S'agissant de l'intérêt de la France dans cette région, Djibouti constitue indéniablement un relais vers l'océan Indien, mais cela ne doit pas nous conduire à ne pas nous interroger sur le sens de cette présence. S'agit-il de protéger un régime politique et un gouvernement qui est aujourd'hui aux mains d'un groupe relativement restreint, s'agit-il de contrôler et d'assurer la sécurité de la circulation maritime dans le détroit d'Ormuz, ou s'agit-il de participer, aux côtés de l'organisation de l'Union africaine, à la stabilité de la Corne de l'Afrique ou de continuer à jouer un rôle de point d'appui et de relais à la présence française dans l'océan Indien ? La question mérite d'être posée, et la réponse n'est pas évidente.

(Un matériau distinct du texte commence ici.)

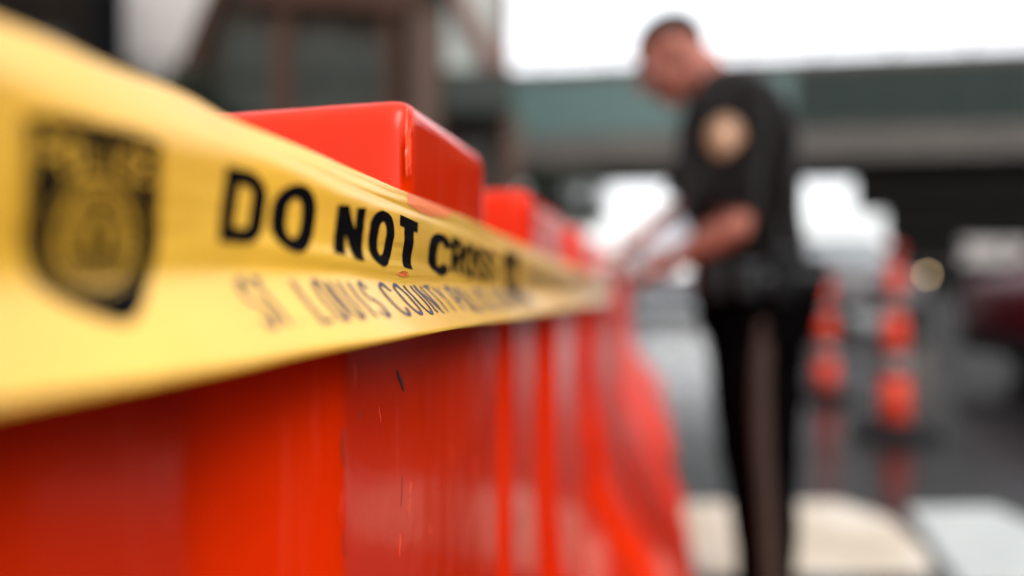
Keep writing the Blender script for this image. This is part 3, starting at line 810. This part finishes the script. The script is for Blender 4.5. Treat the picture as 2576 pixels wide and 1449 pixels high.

En ce qui concerne la situation humanitaire, la famine actuelle est le fruit des conditions climatiques, de la situation sécuritaire, mais elle résulte fondamentalement de l'absence d'effort de développement depuis des décennies. Dans une autre région du Sahel comme le Darfour, la population a été multipliée par dix en un siècle sans que la production de richesses ait suivi le même rythme. Sans diversification économique, sans production agricole, sans formation des jeunes, ces régions sont vouées à connaître des crises alimentaires. Du point de vue démographique, la situation est préoccupante dans la Corne de l'Afrique comme dans le Sahel.

Une grande partie de l'Afrique est aujourd'hui soumise à des tensions démographiques importantes. Sans un effort d'industrialisation et de formation, ce continent va au devant d'une crise majeure. Ces problèmes sont structurels, ils sont liés en partie à l'histoire, celle de la colonisation, mais aussi celle qui court depuis les indépendances. Dans ce contexte, les politiques humanitaires permettent de sauver des vies mais ne constituent pas des réponses durables. On ne peut pas se satisfaire de réunir au nord Kenya des camps de réfugiés de plus de 400 000 personnes. Certes on les nourrit, mais il faudrait des politiques structurelles pour sortir ces populations de la misère.